Since December 1st, a total of 281 shallow quakes have hit the area around Granada, of which eight had a magnitude of more than 3.0, an IGN statement said on Tuesday.

Of that number, 41 were felt by the population.   

Another quake on Saturday in the same area had a magnitude of 4.4, causing cracks in walls and throwing objects to the ground, it said.   

The interactive map above shows the location and strength of each quake to hit the zone in recent days. Source: IGN

“It's a worrying situation, I understand people's fears,” Granada Mayor Luis Salvador told Spain's public television on Wednesday, calling for calm.   

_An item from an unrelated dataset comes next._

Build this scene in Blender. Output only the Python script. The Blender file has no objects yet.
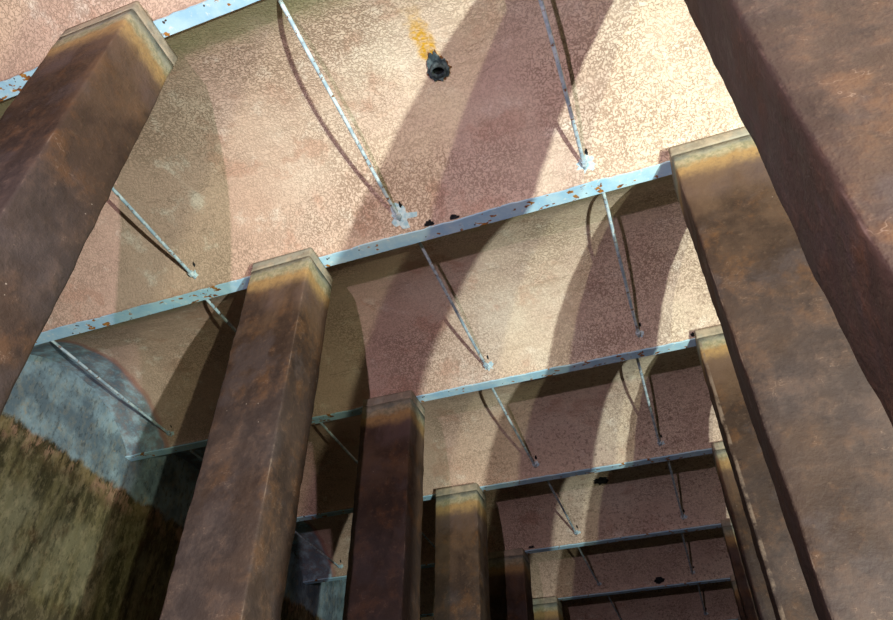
import bpy, bmesh, math, random
from mathutils import Vector, Matrix, noise

# ------------------------------------------------------------------ camera, world, lights
SC = bpy.context.scene
COL = SC.collection
cam_d = bpy.data.cameras.new('camera'); cam_d.sensor_width = 36.0; cam_d.lens = 28.1055
cam_d.clip_start = 0.02
cam = bpy.data.objects.new('camera', cam_d); COL.objects.link(cam)
_r = Vector((0.93940623, 0.34279979, 0.00206107)); _u = Vector((0.22440287, -0.61947505, 0.75225927))
_f = Vector((-0.2591511, 0.70621454, 0.65886397))
M = Matrix((( _r.x, _u.x, -_f.x, 0), (_r.y, _u.y, -_f.y, 0), (_r.z, _u.z, -_f.z, 1.5), (0, 0, 0, 1)))
cam.matrix_world = M
SC.camera = cam

w = bpy.data.worlds.new('world'); SC.world = w; w.use_nodes = True
w.node_tree.nodes['Background'].inputs[0].default_value = (0.5, 0.6, 0.8, 1)
w.node_tree.nodes['Background'].inputs[1].default_value = 0.0

SC.view_settings.view_transform = 'Standard'; SC.view_settings.look = 'None'
SC.view_settings.exposure = 0.0; SC.view_settings.gamma = 1.0
SC.view_settings.use_curve_mapping = False

def spot(name, loc, aim, power, color, radius, angle, blend=1.0):
    d = bpy.data.lights.new(name, 'SPOT'); d.energy = power; d.color = color
    d.shadow_soft_size = radius; d.spot_size = math.radians(angle); d.spot_blend = blend
    o = bpy.data.objects.new(name, d); COL.objects.link(o); o.location = loc
    o.rotation_euler = (Vector(aim) - Vector(loc)).to_track_quat('-Z', 'Y').to_euler()
    return o
# two work lamps low in the right hand aisle, one lamp behind the photographer
spot('work_lamp', (2.80, -1.16, 0.14), (0.0, 3.8, 5.1), 2330, (0.93, 1.0, 0.84), 0.035, 130)
spot('work_lamp', (2.97, -2.23, 0.14), (-0.6, 3.2, 5.1), 800, (1.0, 1.0, 0.66), 0.04, 130)
spot('work_lamp', (-0.66, -1.60, 1.95), (-0.4, 5.6, 5.1), 550, (1.0, 0.76, 0.84), 0.025, 150)

# ------------------------------------------------------------------ key sizes (metres)
S = 1.751                      # beam spacing
Y0 = 1.104                     # centre of the first beam in view
ZB = 4.85                      # underside of the beams
XL0, XL1 = -2.391, -1.942      # left pillars
XR0, XR1 = 0.367, 0.816        # right pillars
PD = 0.326                     # pillar depth
XW, XE = -4.958, 3.38          # side walls
def yb(i): return Y0 + i * S
I0, I1 = -3, 8                 # beams
YS, YN = yb(I0 - 1), yb(I1 + 1)

# ------------------------------------------------------------------ node helpers
class NT:
    def __init__(s, name):
        s.m = bpy.data.materials.new(name); s.m.use_nodes = True
        s.t = s.m.node_tree; s.t.nodes.clear()
        s.out = s.n('ShaderNodeOutputMaterial'); s.b = s.n('ShaderNodeBsdfPrincipled')
        s.t.links.new(s.b.outputs[0], s.out.inputs[0])
        s.tc = s.n('ShaderNodeTexCoord'); s.P = s.tc.outputs['Object']
    def n(s, t): return s.t.nodes.new(t)
    def set(s, sock, v):
        if isinstance(v, bpy.types.NodeSocket): s.t.links.new(v, sock)
        elif isinstance(v, (tuple, list)) and len(v) == 3 and sock.type == 'RGBA': sock.default_value = (*v, 1)
        else: sock.default_value = v
    def vec(s, v, scale=(1, 1, 1), loc=(0, 0, 0)):
        n = s.n('ShaderNodeMapping'); s.set(n.inputs[0], v)
        n.inputs['Scale'].default_value = scale; n.inputs['Location'].default_value = loc
        return n.outputs[0]
    def noise(s, scale=5, detail=3, rough=.5, v=None, dist=0.0, sc=None, loc=(0, 0, 0)):
        v = v or s.P
        if sc or loc != (0, 0, 0): v = s.vec(v, sc or (1, 1, 1), loc)
        n = s.n('ShaderNodeTexNoise'); s.set(n.inputs['Vector'], v)
        n.inputs['Scale'].default_value = scale; n.inputs['Detail'].default_value = detail
        n.inputs['Roughness'].default_value = rough; n.inputs['Distortion'].default_value = dist
        return n.outputs['Fac']
    def voro(s, scale, v=None, feature='F1'):
        n = s.n('ShaderNodeTexVoronoi'); n.feature = feature; s.set(n.inputs['Vector'], v or s.P)
        n.inputs['Scale'].default_value = scale
        return n.outputs['Distance']
    def m_(s, op, a, b=0.0, c=0.0, clamp=False):
        n = s.n('ShaderNodeMath'); n.operation = op; n.use_clamp = clamp
        s.set(n.inputs[0], a); s.set(n.inputs[1], b); s.set(n.inputs[2], c)
        return n.outputs[0]
    def ramp(s, v, a, b, lo=0.0, hi=1.0):       # smooth map a..b -> lo..hi
        n = s.n('ShaderNodeMapRange'); n.interpolation_type = 'SMOOTHSTEP'
        s.set(n.inputs[0], v); s.set(n.inputs[1], a); s.set(n.inputs[2], b)
        s.set(n.inputs[3], lo); s.set(n.inputs[4], hi)
        return n.outputs[0]
    def mix(s, f, a, b, mode='MIX'):
        n = s.n('ShaderNodeMix'); n.data_type = 'RGBA'; n.blend_type = mode
        s.set(n.inputs[0], f); s.set(n.inputs[6], a); s.set(n.inputs[7], b)
        return n.outputs[2]
    def xyz(s, v=None):
        n = s.n('ShaderNodeSeparateXYZ'); s.set(n.inputs[0], v or s.P); return n.outputs
    def bump(s, h, strength=.5, dist=.01, prev=None):
        n = s.n('ShaderNodeBump'); n.inputs['Strength'].default_value = strength
        n.inputs['Distance'].default_value = dist; s.set(n.inputs['Height'], h)
        if prev is not None: s.t.links.new(prev, n.inputs['Normal'])
        return n.outputs[0]
    def rnd(s):
        n = s.n('ShaderNodeObjectInfo'); return n.outputs['Random']
    def offset(s, amount=37.0):                 # object coordinates shifted per object
        r = s.rnd(); c = s.n('ShaderNodeCombineXYZ')
        k = s.m_('MULTIPLY', r, amount)
        for i in range(3): s.set(c.inputs[i], k)
        a = s.n('ShaderNodeVectorMath'); a.operation = 'ADD'
        s.set(a.inputs[0], s.P); s.set(a.inputs[1], c.outputs[0]); return a.outputs[0]
    def done(s, color, rough=.9, normal=None, spec=.2, metal=0.0):
        s.set(s.b.inputs['Base Color'], color); s.set(s.b.inputs['Roughness'], rough)
        s.b.inputs['Specular IOR Level'].default_value = spec; s.set(s.b.inputs['Metallic'], metal)
        if normal is not None: s.t.links.new(normal, s.b.inputs['Normal'])
        return s.m

# ------------------------------------------------------------------ materials
def mat_vault():
    t = NT('vault_plaster'); x, y, z = t.xyz()
    big = t.noise(.9, 4, .55); big2 = t.noise(1.7, 4, .6, loc=(7, 3, 1)); mid = t.noise(5, 5, .65)
    col = t.mix(t.ramp(big2, .35, .65), (.74, .62, .51), (.68, .54, .46))
    col = t.mix(t.ramp(big, .52, .68, 0, .8), col, (.78, .70, .60))
    # redder plaster towards the left hand wall and in the first bays
    left = t.ramp(t.m_('ADD', x, t.m_('MULTIPLY', big2, 2.0)), .2, -1.8)
    col = t.mix(t.m_('MULTIPLY', left, .75), col, (.60, .40, .32))
    rb = t.ramp(t.noise(2.6, 4, .62, loc=(1, 6, 2)), .56, .66, 0, .6)
    col = t.mix(t.m_('MULTIPLY', rb, t.ramp(x, .3, -1.4, .25, 1)), col, (.55, .33, .25))
    # white salty blooms and grey drag marks along the bay
    bl = t.ramp(mid, .55, .72, 0, .55)
    col = t.mix(bl, col, (.90, .84, .76))
    drag = t.noise(3.0, 4, .7, sc=(.5, 5, 5), dist=.3)
    col = t.mix(t.ramp(drag, .56, .70, 0, .40), col, (.45, .35, .27))
    crack = t.ramp(t.m_('ABSOLUTE', t.m_('SUBTRACT', t.noise(1.6, 5, .6, sc=(.45, 2.4, 2.4), loc=(4, 4, 4)), .5)), .0, .006, 1, 0)
    col = t.mix(t.m_('MULTIPLY', crack, t.ramp(big2, .45, .6, 0, .55)), col, (.25, .18, .14))
    # worm-like pitting of the skin
    wv = t.noise(45, 2, .5, dist=.35)
    wide = t.ramp(t.noise(2.2, 3, .6, loc=(2, 9, 4)), .3, .7, .055, .14)
    worm = t.ramp(t.m_('ABSOLUTE', t.m_('SUBTRACT', wv, .5)), 0.0, wide, 1, 0)
    fine = t.ramp(t.noise(110, 2, .6), .56, .70, 0, .5)
    amt = t.ramp(t.noise(1.3, 3, .6, loc=(3, 1, 9)), .35, .65, .30, .92)
    dark = (.30, .215, .165)
    col = t.mix(t.m_('MULTIPLY', worm, amt), col, dark)
    col = t.mix(t.m_('MULTIPLY', fine, .8), col, (.30, .21, .165))
    sp = t.ramp(t.noise(30, 4, .7, loc=(5, 5, 2)), .53, .62, 0, 1)
    far = t.m_('MULTIPLY', t.ramp(t.m_('ADD', y, x), 2.5, 6.0, .12, .75), t.ramp(t.noise(1.9, 4, .6, loc=(8, 2, 2)), .36, .58, .3, 1))
    col = t.mix(t.m_('MULTIPLY', sp, far), col, (.24, .17, .135))
    # green tint along one side of each beam, where the haunch starts
    fr = t.m_('MODULO', t.m_('ADD', t.m_('SUBTRACT', y, Y0), 20 * S), S)
    near = t.ramp(t.m_('ADD', fr, t.m_('MULTIPLY', mid, .25)), .48, .24)
    col = t.mix(t.m_('MULTIPLY', near, .65), col, (.34, .345, .19))
    # ochre rust run below the pipe socket
    dx = t.m_('ADD', t.m_('ADD', x, .80), t.m_('MULTIPLY', t.m_('SUBTRACT', t.noise(14, 3), .5), .12))
    rr = t.m_('ABSOLUTE', dx)
    wr = t.ramp(rr, .015, .07, 1, 0)
    al = t.m_('MULTIPLY', t.ramp(y, 1.99, 1.90, 0, 1), t.ramp(y, 1.50, 1.78, 0, 1))
    run = t.m_('MULTIPLY', wr, al)
    col = t.mix(t.m_('MULTIPLY', run, t.ramp(t.noise(40, 3), .35, .6, .45, 1)), col, (.60, .34, .03))
    core = t.m_('MULTIPLY', t.ramp(rr, .004, .028, 1, 0), t.ramp(y, 1.84, 1.93, 0, 1))
    core = t.m_('MULTIPLY', core, t.ramp(y, 1.99, 1.97, 0, 1))
    col = t.mix(t.m_('MULTIPLY', core, .8), col, (.16, .06, .01))
    # limewash carried over from the side wall
    edge = t.m_('ADD', x, t.m_('MULTIPLY', t.m_('SUBTRACT', t.noise(3.5, 4, .6), .5), .16))
    lw = t.ramp(edge, -4.50, -4.54, 0, 1)
    lime = t.mix(t.ramp(t.noise(7, 5, .7), .4, .65), (.15, .22, .29), (.40, .56, .66))
    lime = t.mix(t.ramp(t.noise(20, 4, .7), .58, .70, 0, .5), lime, (.48, .36, .28))
    fade = t.ramp(t.noise(14, 4, .7), .3, .62, .65, 1)
    col = t.mix(t.m_('MULTIPLY', lw, fade), col, lime)
    rim = t.m_('MULTIPLY', t.ramp(edge, -4.46, -4.50), t.ramp(edge, -4.56, -4.52))
    col = t.mix(t.m_('MULTIPLY', rim, .55), col, (.38, .16, .14))
    h = t.m_('ADD', t.m_('MULTIPLY', worm, -.8), t.m_('MULTIPLY', mid, .7))
    nb = t.bump(h, .55, .004); nb = t.bump(t.noise(9, 5, .6), .35, .02, nb)
    return t.done(col, .92, nb, .15)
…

“All the information we have indicates that although they are many and continuous, that is what prevents a more intense and devastating episode.”   

The IGN said such seismic activity was “common in this area”, flagging it as one of the most seismically active regions of the Iberian Peninsula which experiences “numerous surface earthquakes of low to moderate magnitude, and occasionally with significant intensity”.

The map below produced by the Spanish government shows the risk of seismic activity across Spain. 

Emergency services in Andalusia urged calm and issued guidance for what to do in an earthquake. The tips include seeking refuge beneath a heavy table if inside and if you have to leave the house, avoid running or using the elevator. In the street be careful of danger from falling electrical cables and falling masonary and if driving, park the car and stay put.

 The regional government warned people to be careful of fake news circulating, including a false message that the region had called a state of emergency in expectation of a major quake.

 

But in a tweet from the emergency services of Andalusia, it did advise people to be prepared and have an emergency pack ready just in case.